• Written problem
Copy all lines in which the word "empty" can be found.

— Begin Material —

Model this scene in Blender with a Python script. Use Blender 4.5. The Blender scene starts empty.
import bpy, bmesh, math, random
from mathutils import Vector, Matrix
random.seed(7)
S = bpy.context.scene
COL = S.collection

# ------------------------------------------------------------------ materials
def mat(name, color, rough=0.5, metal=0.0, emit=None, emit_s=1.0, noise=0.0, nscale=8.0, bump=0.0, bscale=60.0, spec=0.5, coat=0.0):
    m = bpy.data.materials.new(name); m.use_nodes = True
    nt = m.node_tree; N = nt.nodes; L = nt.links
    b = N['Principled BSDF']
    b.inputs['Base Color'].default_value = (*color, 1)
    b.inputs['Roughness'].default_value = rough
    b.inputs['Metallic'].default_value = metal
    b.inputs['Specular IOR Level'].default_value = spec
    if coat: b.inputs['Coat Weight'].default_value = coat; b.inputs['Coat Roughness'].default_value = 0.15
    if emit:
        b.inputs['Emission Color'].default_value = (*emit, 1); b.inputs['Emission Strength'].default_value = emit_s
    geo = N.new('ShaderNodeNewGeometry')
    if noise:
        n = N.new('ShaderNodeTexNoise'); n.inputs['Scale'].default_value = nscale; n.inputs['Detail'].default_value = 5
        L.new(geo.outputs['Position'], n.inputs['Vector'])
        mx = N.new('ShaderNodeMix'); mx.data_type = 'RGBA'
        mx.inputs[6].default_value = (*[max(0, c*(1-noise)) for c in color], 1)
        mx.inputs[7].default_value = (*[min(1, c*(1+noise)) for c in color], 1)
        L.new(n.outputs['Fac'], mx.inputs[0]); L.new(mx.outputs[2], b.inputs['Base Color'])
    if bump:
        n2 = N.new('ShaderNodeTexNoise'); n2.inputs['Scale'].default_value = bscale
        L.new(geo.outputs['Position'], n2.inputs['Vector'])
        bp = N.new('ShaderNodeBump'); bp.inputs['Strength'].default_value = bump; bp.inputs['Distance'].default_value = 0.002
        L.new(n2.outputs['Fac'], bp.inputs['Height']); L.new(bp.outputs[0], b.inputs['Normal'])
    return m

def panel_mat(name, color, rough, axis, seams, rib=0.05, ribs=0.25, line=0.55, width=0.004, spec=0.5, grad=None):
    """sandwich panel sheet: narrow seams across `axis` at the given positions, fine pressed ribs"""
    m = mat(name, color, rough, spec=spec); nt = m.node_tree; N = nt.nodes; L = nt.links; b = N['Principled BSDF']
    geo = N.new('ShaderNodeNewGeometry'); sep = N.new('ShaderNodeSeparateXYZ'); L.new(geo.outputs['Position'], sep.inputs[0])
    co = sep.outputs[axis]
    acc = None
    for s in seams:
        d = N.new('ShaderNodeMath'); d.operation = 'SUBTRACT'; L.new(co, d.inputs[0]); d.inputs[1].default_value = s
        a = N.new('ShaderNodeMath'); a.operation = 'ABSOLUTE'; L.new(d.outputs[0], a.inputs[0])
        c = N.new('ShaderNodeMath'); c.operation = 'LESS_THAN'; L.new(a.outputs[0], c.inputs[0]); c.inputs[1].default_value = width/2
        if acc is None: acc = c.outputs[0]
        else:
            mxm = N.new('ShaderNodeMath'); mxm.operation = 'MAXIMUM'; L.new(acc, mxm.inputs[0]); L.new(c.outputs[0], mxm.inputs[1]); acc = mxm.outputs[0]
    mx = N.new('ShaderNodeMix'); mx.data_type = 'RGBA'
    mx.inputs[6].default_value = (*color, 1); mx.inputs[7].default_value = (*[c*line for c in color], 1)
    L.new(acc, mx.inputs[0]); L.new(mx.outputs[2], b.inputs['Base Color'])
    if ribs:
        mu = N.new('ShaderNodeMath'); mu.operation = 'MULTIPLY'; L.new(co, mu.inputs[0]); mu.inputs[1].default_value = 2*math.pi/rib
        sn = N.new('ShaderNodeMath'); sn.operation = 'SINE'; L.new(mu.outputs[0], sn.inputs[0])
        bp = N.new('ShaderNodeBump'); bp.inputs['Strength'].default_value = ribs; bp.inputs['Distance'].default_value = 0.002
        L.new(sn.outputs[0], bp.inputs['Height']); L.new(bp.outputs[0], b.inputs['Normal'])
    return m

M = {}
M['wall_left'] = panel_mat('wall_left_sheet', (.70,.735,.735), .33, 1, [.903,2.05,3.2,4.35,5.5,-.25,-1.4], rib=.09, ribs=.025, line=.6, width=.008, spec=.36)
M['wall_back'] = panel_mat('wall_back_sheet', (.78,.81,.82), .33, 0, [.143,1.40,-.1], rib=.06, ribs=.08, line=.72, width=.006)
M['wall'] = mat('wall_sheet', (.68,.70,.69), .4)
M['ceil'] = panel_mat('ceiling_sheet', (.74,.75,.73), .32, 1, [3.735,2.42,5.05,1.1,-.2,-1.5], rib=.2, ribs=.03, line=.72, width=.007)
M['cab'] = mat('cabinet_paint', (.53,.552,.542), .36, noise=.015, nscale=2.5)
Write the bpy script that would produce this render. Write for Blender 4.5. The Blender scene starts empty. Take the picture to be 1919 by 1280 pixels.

— End Material —

• Exercise output
Model this scene in Blender with a Python script. Use Blender 4.5. The Blender scene starts empty.
Write the bpy script that would produce this render. Write for Blender 4.5. The Blender scene starts empty. Take the picture to be 1919 by 1280 pixels.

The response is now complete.